The Fund highlights a glaring absence of a coherent, enforceable charging policy, leaving prosecutors without a common metric to gauge whether evidence merits court proceedings.
This systemic flaw underpins OSP’s persistent failure to secure convictions in high-profile corruption cases, fostering public skepticism.
Additionally, the IMF condemns OSP’s acute shortages: inadequate staffing, insufficient training, and a dearth of modern investigative tools handicap prosecutors facing well-equipped, seasoned defense counsels. Transparency lapses compound woes OSP’s sparse, opaque performance reporting fuels suspicions of selective prosecutions that disproportionately target lesser officials while sparing entrenched power brokers.
Crucially, the IMF laments the lack of mechanisms to study failed or withdrawn cases, an institutional blind spot denying the OSP vital lessons to refine strategy and forensic rigor. This procedural inertia risks perpetuating a cycle of underperformance just as anti-corruption credibility hangs in the balance.
New Republic investigations reinforce these findings, uncovering at least 67 viable cases languishing in procedural limbo, underscoring the IMF’s call for urgent reform.

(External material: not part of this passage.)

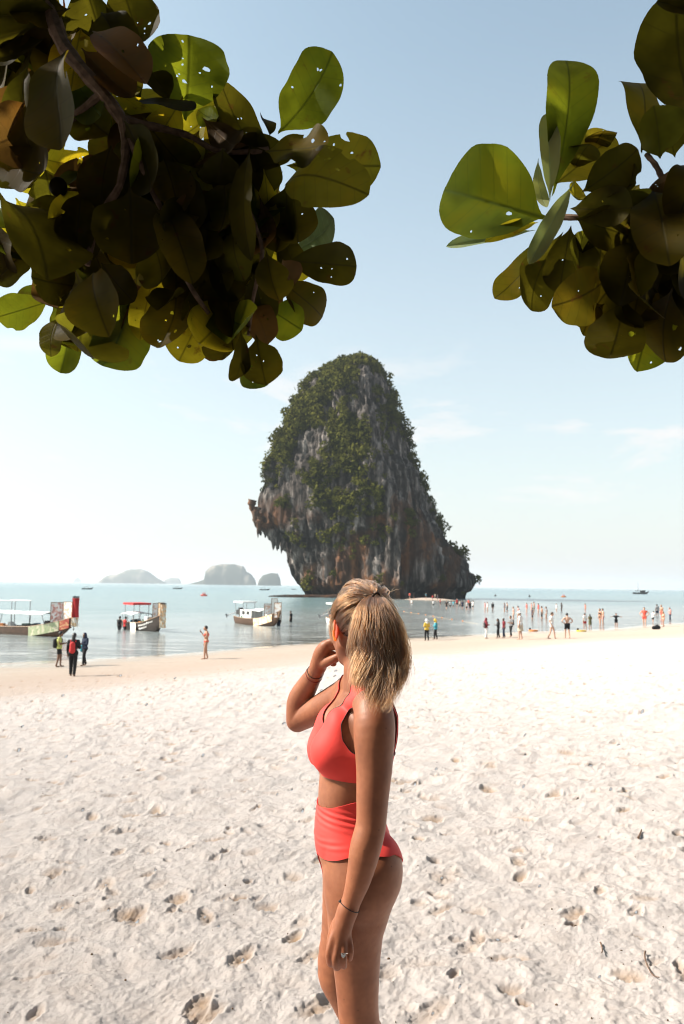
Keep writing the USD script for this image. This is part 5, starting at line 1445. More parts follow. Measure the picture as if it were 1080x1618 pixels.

Ghana’s fight against corruption now demands stark choices: bolster the OSP with clearer protocols, enhanced resources, and transparency, or resign itself to a spectacle of legal polemics that erode public trust and invite impunity.
Until the nation commits to reform, the OSP’s saga of claims, counterclaims, and institutional fragility will continue to shadow Ghana’s quest for accountable governance.